Nacido en Cuba, casado con Chiquita, su mujer argentina; durante 13 años habitante de París, sobre todo ciudadano de la isla Fantasía, no representaba bien el papel de oráculo, de figura del olimpo literario.

Cesare Pavese, su descubridor le llamó "la ardilla de la pluma". Por su capacidad de saltar y sor prender. Empezó como periodista fue fino editor en la casa Einaudi descubrió talentos como el de Carla Cerati y acabó siendo, más que nada, fabulista. Su tremendo fervor por el cuento puro, por el más puro vivir del cuento, desembocó en su fantástica reescritura de las Fiabe, fábulas populares italianas. Es un trabajo crucial en su carrera, aunque traspase menos que las novelas de su propia cosecha. Y sin embargo, Calvino, que conocía perfectamente a Propp y su estudio sobre las reglas que se dan en el desarrollo de las fábulas, y de las funciones que se repiten aunque los personajes varíen, compaginaba este rigor de fondo con la lisa y amena entrega por los más trillados cuentos del folclor italiano, descubriendo hasta en lo más trivial una punta siempre de novedad. O el gusto por la cuadratura del círculo, que es en lo que consiste narrar no pocas veces.

Narrar. Era, tal vez, su único vicio confesado. No muy distinto de lo que cometía su gran personaje Cosimo di Rondó, el Barón Rampante, que se subía a los árboles a observar y comprender.

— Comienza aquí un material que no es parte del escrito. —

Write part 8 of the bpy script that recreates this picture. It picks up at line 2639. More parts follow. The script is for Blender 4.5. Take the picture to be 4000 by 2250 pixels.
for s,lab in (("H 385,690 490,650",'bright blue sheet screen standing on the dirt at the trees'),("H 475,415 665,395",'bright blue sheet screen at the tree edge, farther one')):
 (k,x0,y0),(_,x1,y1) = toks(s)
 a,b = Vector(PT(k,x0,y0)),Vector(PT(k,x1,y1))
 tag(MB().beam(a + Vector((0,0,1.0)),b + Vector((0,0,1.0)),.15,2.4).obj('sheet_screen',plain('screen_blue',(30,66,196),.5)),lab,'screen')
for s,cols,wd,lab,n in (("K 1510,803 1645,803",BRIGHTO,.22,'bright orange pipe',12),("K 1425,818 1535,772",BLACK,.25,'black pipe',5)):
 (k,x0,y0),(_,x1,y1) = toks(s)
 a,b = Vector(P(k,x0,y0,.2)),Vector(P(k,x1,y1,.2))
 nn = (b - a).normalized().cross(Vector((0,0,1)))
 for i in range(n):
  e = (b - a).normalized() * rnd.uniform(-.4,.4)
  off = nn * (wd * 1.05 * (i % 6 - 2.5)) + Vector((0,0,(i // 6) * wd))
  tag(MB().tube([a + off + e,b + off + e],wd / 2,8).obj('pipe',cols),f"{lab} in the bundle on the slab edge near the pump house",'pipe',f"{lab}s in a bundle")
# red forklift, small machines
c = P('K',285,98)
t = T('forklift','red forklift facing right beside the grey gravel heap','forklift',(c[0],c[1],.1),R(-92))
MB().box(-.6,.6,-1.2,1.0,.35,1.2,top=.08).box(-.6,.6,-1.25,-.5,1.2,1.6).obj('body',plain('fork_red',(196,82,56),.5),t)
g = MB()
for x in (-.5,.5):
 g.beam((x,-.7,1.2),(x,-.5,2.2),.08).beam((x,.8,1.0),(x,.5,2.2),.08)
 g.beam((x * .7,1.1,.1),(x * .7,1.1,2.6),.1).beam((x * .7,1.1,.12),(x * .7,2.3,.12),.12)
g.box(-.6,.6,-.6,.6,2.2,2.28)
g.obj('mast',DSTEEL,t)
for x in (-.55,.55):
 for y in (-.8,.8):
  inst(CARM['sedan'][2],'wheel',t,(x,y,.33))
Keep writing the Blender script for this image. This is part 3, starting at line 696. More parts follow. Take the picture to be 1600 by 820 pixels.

En vista de que el hartazgo de la comedia humana, el remolino de la vida, las públicas puñetas y los avatares literarios pueden colmar, Calvino se zafa. Se autorremeda inexistente, se sube al árbol de su barón o se mete en su concha.

Si una noche de invierno un lector cualquiera, en cualquier punto del globo, escoge a Calvino encontrará de nuevo el bello ejercicio de la ficción. Vamos a contar muchas veces muchos cuentos. Calvino lo ha hecho con esa vena volteriana aguda que contradecía su aparente italianidad. Y con el empleo de un italiano terso, puro, hostil al brillo rápido, mas muy fecundo al rematar la frase. Escritura italiana también infrecuente, densa, en la que no se marra el adjetivo, porque se va más a la sustancia. Impecables son las versiones españolas que de sus obras ha hecho Esther Benítez.

Verificó sobre el mundo una mirada teñida de tímida ironía. Y vio que la escritura, por lo menos a él, le salvaba. Decía que escribir siempre es crear orden del desorden. Sin embargo, añadía que el único orden en el que uno puede confiar es en el de la mente, un orden interno. Y nada hay más desordenado que una mente humana.

El lector, el amigo lector, sagaz y bienhumoradamente, fue interpelado en su novela Si una noche de invierno un viajero. El lector, el amigo lector, no cabe duda de que echará de menos al gran Caballero Inexistente.